45 Thus it is written, “The first man Adam became a living being”; the last Adam became a life-giving spirit. 46 But it is not the spiritual that is first but the natural, and then the spiritual. 47 The first man was from the earth, a man of dust; the second man is from heaven. 48 As was the man of dust, so also are those who are of the dust, and as is the man of heaven, so also are those who are of heaven. 49 Just as we have borne the image of the man of dust, we shall also bear the image of the man of heaven. 50 I tell you this, brothers: flesh and blood cannot inherit the kingdom of God, nor does the perishable inherit the imperishable. 51 Behold! I tell you a mystery. We shall not all sleep, but we shall all be changed, 52 in a moment, in the twinkling of an eye, at the last trumpet.

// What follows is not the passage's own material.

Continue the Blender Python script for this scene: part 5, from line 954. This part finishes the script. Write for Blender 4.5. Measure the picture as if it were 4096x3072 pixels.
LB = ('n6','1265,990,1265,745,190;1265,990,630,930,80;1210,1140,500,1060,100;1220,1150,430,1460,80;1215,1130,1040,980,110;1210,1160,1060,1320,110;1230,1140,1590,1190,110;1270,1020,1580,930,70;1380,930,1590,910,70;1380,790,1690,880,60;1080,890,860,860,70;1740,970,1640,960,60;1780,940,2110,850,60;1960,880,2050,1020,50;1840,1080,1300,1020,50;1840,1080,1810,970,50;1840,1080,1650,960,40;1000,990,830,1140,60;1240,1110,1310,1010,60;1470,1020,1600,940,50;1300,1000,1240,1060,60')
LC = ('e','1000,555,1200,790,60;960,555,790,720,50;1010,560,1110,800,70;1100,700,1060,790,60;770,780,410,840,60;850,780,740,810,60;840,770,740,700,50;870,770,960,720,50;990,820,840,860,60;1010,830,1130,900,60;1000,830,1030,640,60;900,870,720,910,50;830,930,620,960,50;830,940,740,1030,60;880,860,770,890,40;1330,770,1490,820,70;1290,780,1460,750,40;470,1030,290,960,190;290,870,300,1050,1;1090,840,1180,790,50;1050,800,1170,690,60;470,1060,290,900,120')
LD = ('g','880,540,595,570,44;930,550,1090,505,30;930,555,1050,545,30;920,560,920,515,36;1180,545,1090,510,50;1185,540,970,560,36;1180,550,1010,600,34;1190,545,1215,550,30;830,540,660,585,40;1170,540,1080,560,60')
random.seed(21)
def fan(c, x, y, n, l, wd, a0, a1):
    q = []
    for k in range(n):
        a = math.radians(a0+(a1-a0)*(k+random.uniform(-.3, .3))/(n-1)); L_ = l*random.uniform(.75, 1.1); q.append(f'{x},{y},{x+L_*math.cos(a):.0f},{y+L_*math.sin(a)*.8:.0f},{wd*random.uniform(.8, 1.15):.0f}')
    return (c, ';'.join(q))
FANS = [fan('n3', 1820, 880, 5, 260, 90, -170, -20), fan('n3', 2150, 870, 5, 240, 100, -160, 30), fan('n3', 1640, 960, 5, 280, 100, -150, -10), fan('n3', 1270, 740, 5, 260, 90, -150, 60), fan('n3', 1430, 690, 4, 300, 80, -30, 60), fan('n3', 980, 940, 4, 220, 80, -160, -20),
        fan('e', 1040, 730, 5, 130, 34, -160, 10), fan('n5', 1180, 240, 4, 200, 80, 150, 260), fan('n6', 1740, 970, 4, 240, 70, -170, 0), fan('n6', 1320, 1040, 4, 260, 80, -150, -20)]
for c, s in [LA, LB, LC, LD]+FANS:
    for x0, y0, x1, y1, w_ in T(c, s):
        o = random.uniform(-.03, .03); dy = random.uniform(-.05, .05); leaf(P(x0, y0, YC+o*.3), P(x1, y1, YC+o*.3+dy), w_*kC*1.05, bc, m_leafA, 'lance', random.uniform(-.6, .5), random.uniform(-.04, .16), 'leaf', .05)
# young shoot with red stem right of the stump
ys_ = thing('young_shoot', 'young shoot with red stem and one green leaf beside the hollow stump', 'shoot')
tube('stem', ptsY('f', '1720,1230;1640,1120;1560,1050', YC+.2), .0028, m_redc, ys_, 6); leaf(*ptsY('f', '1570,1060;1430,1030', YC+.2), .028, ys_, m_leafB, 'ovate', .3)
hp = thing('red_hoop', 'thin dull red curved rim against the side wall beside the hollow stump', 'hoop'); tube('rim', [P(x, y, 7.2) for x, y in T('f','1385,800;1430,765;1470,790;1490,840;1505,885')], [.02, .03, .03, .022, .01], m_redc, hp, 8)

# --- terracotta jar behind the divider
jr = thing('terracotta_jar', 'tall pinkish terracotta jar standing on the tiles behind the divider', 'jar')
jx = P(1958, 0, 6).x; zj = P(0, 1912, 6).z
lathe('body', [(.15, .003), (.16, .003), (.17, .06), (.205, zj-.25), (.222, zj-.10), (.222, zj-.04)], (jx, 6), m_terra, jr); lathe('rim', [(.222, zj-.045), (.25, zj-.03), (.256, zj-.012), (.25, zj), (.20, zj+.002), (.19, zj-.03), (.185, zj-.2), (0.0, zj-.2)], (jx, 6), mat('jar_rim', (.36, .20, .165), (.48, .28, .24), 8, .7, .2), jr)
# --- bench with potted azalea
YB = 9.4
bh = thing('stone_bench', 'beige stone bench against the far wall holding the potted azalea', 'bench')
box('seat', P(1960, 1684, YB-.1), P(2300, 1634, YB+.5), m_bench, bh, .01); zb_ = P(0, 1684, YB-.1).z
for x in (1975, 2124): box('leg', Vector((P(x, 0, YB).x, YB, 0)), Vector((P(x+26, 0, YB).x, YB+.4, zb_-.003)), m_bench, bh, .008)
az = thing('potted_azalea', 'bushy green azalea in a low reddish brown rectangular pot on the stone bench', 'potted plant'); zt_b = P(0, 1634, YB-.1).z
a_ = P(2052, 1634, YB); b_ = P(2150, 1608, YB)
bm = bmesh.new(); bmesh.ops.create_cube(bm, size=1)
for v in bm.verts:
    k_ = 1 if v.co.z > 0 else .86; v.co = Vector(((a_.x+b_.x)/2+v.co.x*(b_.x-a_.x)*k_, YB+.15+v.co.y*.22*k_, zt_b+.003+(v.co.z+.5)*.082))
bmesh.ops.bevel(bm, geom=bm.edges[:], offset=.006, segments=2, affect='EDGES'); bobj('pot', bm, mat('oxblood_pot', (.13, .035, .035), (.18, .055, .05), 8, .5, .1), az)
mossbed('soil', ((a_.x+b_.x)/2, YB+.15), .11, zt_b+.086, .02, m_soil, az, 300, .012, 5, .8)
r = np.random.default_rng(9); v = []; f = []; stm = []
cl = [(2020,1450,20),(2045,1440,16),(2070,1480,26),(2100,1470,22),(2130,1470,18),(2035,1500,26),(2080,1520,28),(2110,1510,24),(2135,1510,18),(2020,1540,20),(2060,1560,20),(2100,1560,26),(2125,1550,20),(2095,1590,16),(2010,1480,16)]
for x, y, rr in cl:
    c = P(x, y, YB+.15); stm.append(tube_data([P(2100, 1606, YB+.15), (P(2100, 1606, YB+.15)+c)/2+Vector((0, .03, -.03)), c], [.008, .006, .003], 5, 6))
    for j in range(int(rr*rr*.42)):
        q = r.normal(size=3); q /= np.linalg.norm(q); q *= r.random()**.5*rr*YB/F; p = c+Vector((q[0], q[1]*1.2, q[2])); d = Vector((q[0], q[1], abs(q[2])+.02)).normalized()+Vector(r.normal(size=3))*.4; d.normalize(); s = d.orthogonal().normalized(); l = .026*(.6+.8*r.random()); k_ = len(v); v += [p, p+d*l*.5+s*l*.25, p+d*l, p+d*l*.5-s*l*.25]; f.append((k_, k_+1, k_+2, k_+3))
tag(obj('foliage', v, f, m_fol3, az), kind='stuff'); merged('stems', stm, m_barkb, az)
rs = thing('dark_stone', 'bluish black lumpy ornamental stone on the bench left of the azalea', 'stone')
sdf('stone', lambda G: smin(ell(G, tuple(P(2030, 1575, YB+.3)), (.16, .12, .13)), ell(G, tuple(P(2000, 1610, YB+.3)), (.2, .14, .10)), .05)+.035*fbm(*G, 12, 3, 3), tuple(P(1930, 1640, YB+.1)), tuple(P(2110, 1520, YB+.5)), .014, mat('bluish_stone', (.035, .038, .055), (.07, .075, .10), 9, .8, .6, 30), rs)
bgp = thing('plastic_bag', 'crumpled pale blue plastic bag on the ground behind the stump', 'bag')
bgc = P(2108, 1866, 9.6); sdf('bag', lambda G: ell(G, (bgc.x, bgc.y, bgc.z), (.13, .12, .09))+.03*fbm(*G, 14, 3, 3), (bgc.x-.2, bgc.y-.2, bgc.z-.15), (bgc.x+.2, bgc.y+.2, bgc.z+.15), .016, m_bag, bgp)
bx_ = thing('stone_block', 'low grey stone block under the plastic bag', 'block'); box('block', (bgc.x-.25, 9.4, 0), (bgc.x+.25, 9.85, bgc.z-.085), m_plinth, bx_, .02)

For the trumpet will sound, and the dead will be raised imperishable, and we shall be changed. 53 For this perishable body must put on the imperishable, and this mortal body must put on immortality. 54 When the perishable puts on the imperishable, and the mortal puts on immortality, then shall come to pass the saying that is written: “Death is swallowed up in victory.” 55 “O death, where is your victory? O death, where is your sting?” 56 The sting of death is sin, and the power of sin is the law. 57 But thanks be to God, who gives us the victory through our Lord Jesus Christ. 58 Therefore, my beloved brothers, be steadfast, immovable, always abounding in the work of the Lord, knowing that in the Lord your labor is not in vain.